[begin Dataset excerpt]

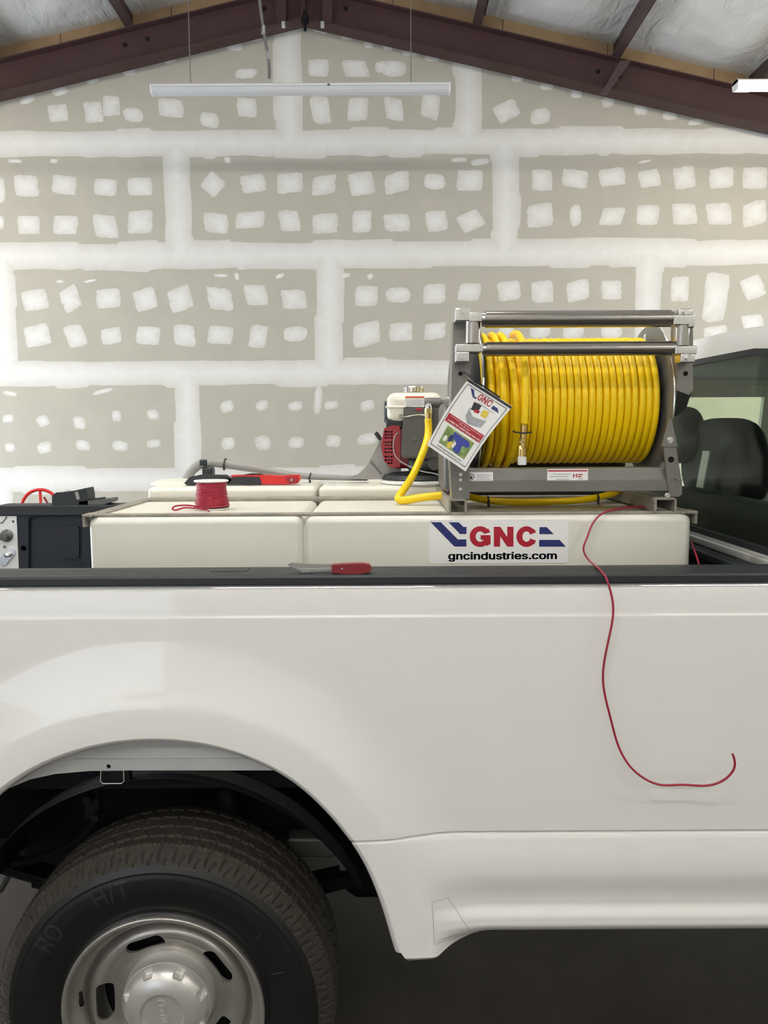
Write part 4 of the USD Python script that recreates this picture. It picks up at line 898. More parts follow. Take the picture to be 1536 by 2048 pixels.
a = RP(1146, 955, YS); obj('print_letter', text('H', .0105, a[0], YS - .0008, a[2], .0006, True, .0105), CRIM, s, smooth=False)
a = RP(1155, 950, YS); obj('print_line', box(a[0], a[0] + .014, YS - .0016, YS - .0008, a[2], a[2] + .0025), CRIM, s, smooth=False)
a = RP(1155, 954, YS); obj('print_line', box(a[0], a[0] + .011, YS - .0016, YS - .0008, a[2], a[2] + .0025), CRIM, s, smooth=False)
# feet: two channels lying on the tank
def foot(x0, x1):
    a, b = RP(x0, 1020, TY0 + .0)[0], RP(x1, 1020, TY0)[0]; t = .006; zt = RP(900, 997)[2]; zb = ZT + .007
    return prism([(a, zb), (a, zt - .006), (a + .006, zt), (b - .006, zt), (b, zt - .006), (b, zb), (b - t, zb), (b - t, zt - t), (a + t, zt - t), (a + t, zb)], 'y', TY0 + .004, 2.66)
obj('foot_channel', foot(898, 934), STRAP, reel, label='upturned steel channel under the left post')
obj('foot_channel', foot(1310, 1354), STRAP, reel, label='upturned steel channel under the right post')
# roller guide
YG = YP - .03
def rollr(x0, x1, y0, y1, name):
    a, b = RP(x0, (y0 + y1) / 2, YG), RP(x1, (y0 + y1) / 2, YG); z = (a[2] + b[2]) / 2; r = (RP(1100, y0, YG)[2] - RP(1100, y1, YG)[2]) / 2
    return lathe([(0, a[0]), (r * .82, a[0]), (r * .86, a[0] + .004), (r * .86, a[0] + .009), (r, a[0] + .010), (r, b[0] - .010), (r * .86, b[0] - .009), (r * .86, b[0] - .004), (r * .82, b[0]), (0, b[0])], (0, YG, z), 'x', 40)
obj('guide_roller', rollr(963, 1347, 621, 655, ''), ROLLER, reel, label='upper steel guide roller')
obj('guide_roller', rollr(965, 1350, 683, 712, ''), ROLLER, reel, label='lower steel guide roller')
def vroll(x0, x1, y0, y1, Y):
    c0, c1 = RP((x0 + x1) / 2, y1, Y), RP((x0 + x1) / 2, y0, Y); r = (x1 - x0) / 2 * Y / FPX
    return lathe([(0, c0[2]), (r, c0[2]), (r, c1[2]), (0, c1[2])], (c0[0], Y, 0), 'z', 32)
obj('guide_roller', vroll(931, 960, 644, 687, YG), ROLLER, reel, label='short upright steel roller at the left')
obj('guide_roller', vroll(1348, 1377, 648, 692, YG), ROLLER, reel, label='short upright steel roller at the right')
def gb(x0, x1, y0, y1, Y=YG - .02, d=.045, r=.003):
    a, b = RP(x0, y1, Y), RP(x1, y0, Y); return rbox(a[0], b[0], Y, Y + d, a[2], b[2], r)
g = obj('guide_bracket', [gb(910, 940, 616, 642), gb(938, 965, 624, 644)], CHROME, reel, label='zinc corner bracket, upper left')
c = RP(926, 622, YG - .02); obj('bracket_bolt', bolt(c[0], YG - .02, c[2], .0075), CHROME, g)
g = obj('guide_bracket', [gb(911, 967, 687, 705), gb(911, 939, 703, 724)], CHROME, reel, label='zinc corner bracket, lower left')
c = RP(924, 713, YG - .02); obj('bracket_bolt', bolt(c[0], YG - .02, c[2], .0075), CHROME, g)
g = obj('guide_bracket', [gb(1347, 1392, 629, 650), gb(1357, 1388, 617, 632), gb(1376, 1390, 640, 655)], CHROME, reel, label='zinc corner bracket, upper right')
c = RP(1370, 624, YG - .02); obj('bracket_bolt', bolt(c[0], YG - .02, c[2], .0065), CHROME, g)
g = obj('guide_bracket', [gb(1350, 1395, 691, 709), gb(1361, 1391, 707, 725)], CHROME, reel, label='zinc corner bracket, lower right')
c = RP(1376, 716, YG - .02); obj('bracket_bolt', bolt(c[0], YG - .02, c[2], .0075), CHROME, g)
c = RP(1371, 747); obj('post_hole', lathe([(0, 0), (.0065, 0), (.0065, -.001), (0, -.001)], c + [0, -.0005, 0], 'y', 14), DARK, rp)
c = RP(1338, 714, 2.2); obj('red_cap', rbox(c[0] - .012, c[0] + .008, 2.18, 2.21, c[2] - .01, c[2] + .008, .004), REDB, reel)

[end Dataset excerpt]

Strip out the pictures and quote the remaining data word for word.

**Written solution:**
Write part 4 of the USD Python script that recreates this picture. It picks up at line 898. More parts follow. Take the picture to be 1536 by 2048 pixels.
a = RP(1146, 955, YS); obj('print_letter', text('H', .0105, a[0], YS - .0008, a[2], .0006, True, .0105), CRIM, s, smooth=False)
a = RP(1155, 950, YS); obj('print_line', box(a[0], a[0] + .014, YS - .0016, YS - .0008, a[2], a[2] + .0025), CRIM, s, smooth=False)
a = RP(1155, 954, YS); obj('print_line', box(a[0], a[0] + .011, YS - .0016, YS - .0008, a[2], a[2] + .0025), CRIM, s, smooth=False)
# feet: two channels lying on the tank
def foot(x0, x1):
    a, b = RP(x0, 1020, TY0 + .0)[0], RP(x1, 1020, TY0)[0]; t = .006; zt = RP(900, 997)[2]; zb = ZT + .007
    return prism([(a, zb), (a, zt - .006), (a + .006, zt), (b - .006, zt), (b, zt - .006), (b, zb), (b - t, zb), (b - t, zt - t), (a + t, zt - t), (a + t, zb)], 'y', TY0 + .004, 2.66)
obj('foot_channel', foot(898, 934), STRAP, reel, label='upturned steel channel under the left post')
obj('foot_channel', foot(1310, 1354), STRAP, reel, label='upturned steel channel under the right post')
# roller guide
YG = YP - .03
def rollr(x0, x1, y0, y1, name):
    a, b = RP(x0, (y0 + y1) / 2, YG), RP(x1, (y0 + y1) / 2, YG); z = (a[2] + b[2]) / 2; r = (RP(1100, y0, YG)[2] - RP(1100, y1, YG)[2]) / 2
    return lathe([(0, a[0]), (r * .82, a[0]), (r * .86, a[0] + .004), (r * .86, a[0] + .009), (r, a[0] + .010), (r, b[0] - .010), (r * .86, b[0] - .009), (r * .86, b[0] - .004), (r * .82, b[0]), (0, b[0])], (0, YG, z), 'x', 40)
obj('guide_roller', rollr(963, 1347, 621, 655, ''), ROLLER, reel, label='upper steel guide roller')
obj('guide_roller', rollr(965, 1350, 683, 712, ''), ROLLER, reel, label='lower steel guide roller')
def vroll(x0, x1, y0, y1, Y):
    c0, c1 = RP((x0 + x1) / 2, y1, Y), RP((x0 + x1) / 2, y0, Y); r = (x1 - x0) / 2 * Y / FPX
    return lathe([(0, c0[2]), (r, c0[2]), (r, c1[2]), (0, c1[2])], (c0[0], Y, 0), 'z', 32)
obj('guide_roller', vroll(931, 960, 644, 687, YG), ROLLER, reel, label='short upright steel roller at the left')
obj('guide_roller', vroll(1348, 1377, 648, 692, YG), ROLLER, reel, label='short upright steel roller at the right')
def gb(x0, x1, y0, y1, Y=YG - .02, d=.045, r=.003):
    a, b = RP(x0, y1, Y), RP(x1, y0, Y); return rbox(a[0], b[0], Y, Y + d, a[2], b[2], r)
g = obj('guide_bracket', [gb(910, 940, 616, 642), gb(938, 965, 624, 644)], CHROME, reel, label='zinc corner bracket, upper left')
c = RP(926, 622, YG - .02); obj('bracket_bolt', bolt(c[0], YG - .02, c[2], .0075), CHROME, g)
g = obj('guide_bracket', [gb(911, 967, 687, 705), gb(911, 939, 703, 724)], CHROME, reel, label='zinc corner bracket, lower left')
c = RP(924, 713, YG - .02); obj('bracket_bolt', bolt(c[0], YG - .02, c[2], .0075), CHROME, g)
g = obj('guide_bracket', [gb(1347, 1392, 629, 650), gb(1357, 1388, 617, 632), gb(1376, 1390, 640, 655)], CHROME, reel, label='zinc corner bracket, upper right')
c = RP(1370, 624, YG - .02); obj('bracket_bolt', bolt(c[0], YG - .02, c[2], .0065), CHROME, g)
g = obj('guide_bracket', [gb(1350, 1395, 691, 709), gb(1361, 1391, 707, 725)], CHROME, reel, label='zinc corner bracket, lower right')
c = RP(1376, 716, YG - .02); obj('bracket_bolt', bolt(c[0], YG - .02, c[2], .0075), CHROME, g)
c = RP(1371, 747); obj('post_hole', lathe([(0, 0), (.0065, 0), (.0065, -.001), (0, -.001)], c + [0, -.0005, 0], 'y', 14), DARK, rp)
c = RP(1338, 714, 2.2); obj('red_cap', rbox(c[0] - .012, c[0] + .008, 2.18, 2.21, c[2] - .01, c[2] + .008, .004), REDB, reel)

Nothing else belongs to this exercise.